Une allure pragmatique en somme, dont l’ex-égérie Chanel vante les secrets dans son best-seller co-écrit avec la journaliste Sophie Gachet, La Parisienne (Flammarion, 2010), édité à 1 million d’exemplaires et traduit dans 17 langues. Plus que des pièces iconiques, la femme Ines de la Fressange incarne avant tout une manière de s’habiller singulière : jouxter un smoking à une paire de baskets blanches, décoincer une robe imprimée de boots western ou parer un top à sequins d’un pantalon masculin. Un stylisme aux allures d’art de vivre, qu’Inès de la Fressange complète aujourd’hui avec des collections lifestyle incluant papeterie et objets de décoration.

Inès, nouvelle version

En tant que directrice artistique de sa propre marque, Ines de la Fressange travaille depuis 2015 en étroite collaboration avec la styliste Fleur Demery, qui façonne à ses côtés les nouvelles collections du label aujourd’hui domicilié dans une ancienne fonderie Rue de Grenelle, à Paris. La boutique aux allures de concept-store présente également une sélection d’objets chinés lors des nombreux voyages de l’ancienne mannequin.

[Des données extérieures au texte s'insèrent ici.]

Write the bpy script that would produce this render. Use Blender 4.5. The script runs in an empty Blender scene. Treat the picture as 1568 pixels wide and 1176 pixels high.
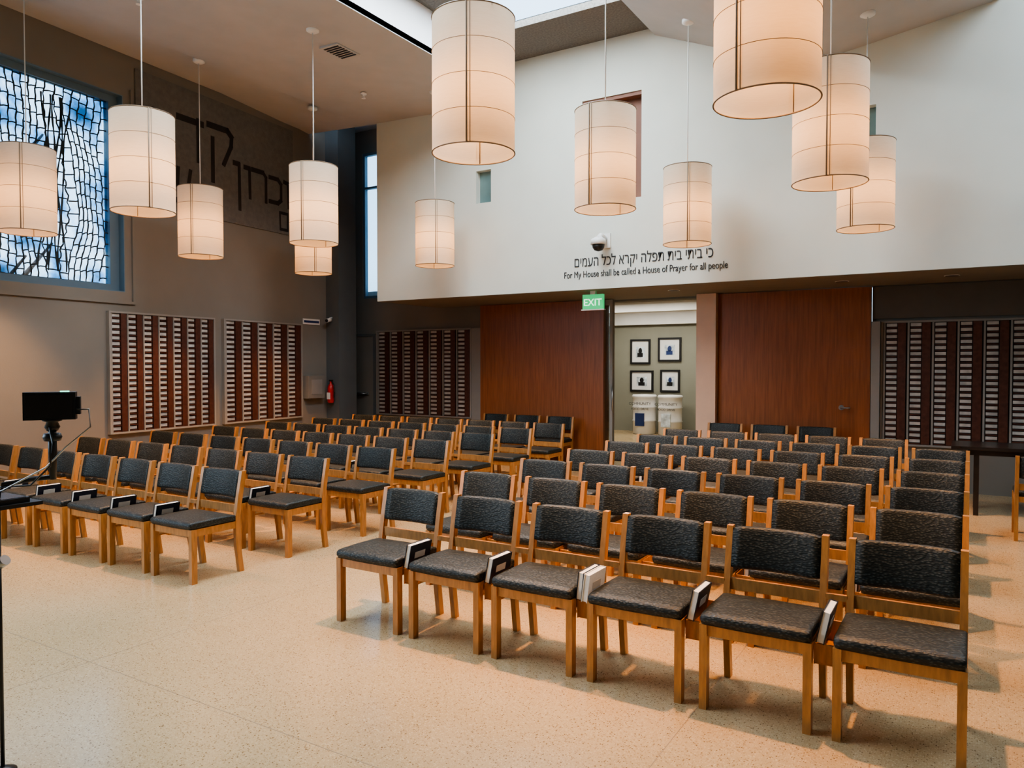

On peut aussi bien y trouver une robe en vichy bleu que du masking tape ou encore de la vaisselle, du linge et des jouets pour enfants. Une forme de cabinet de curiosités qu’Inès de la Fressange nourrit de ses inspirations et coups de coeur en parallèle de ses nombreuses autres collaborations, avec l’enseigne Uniqlo notamment, pour qui elle a déjà réalisé une dizaine de collections.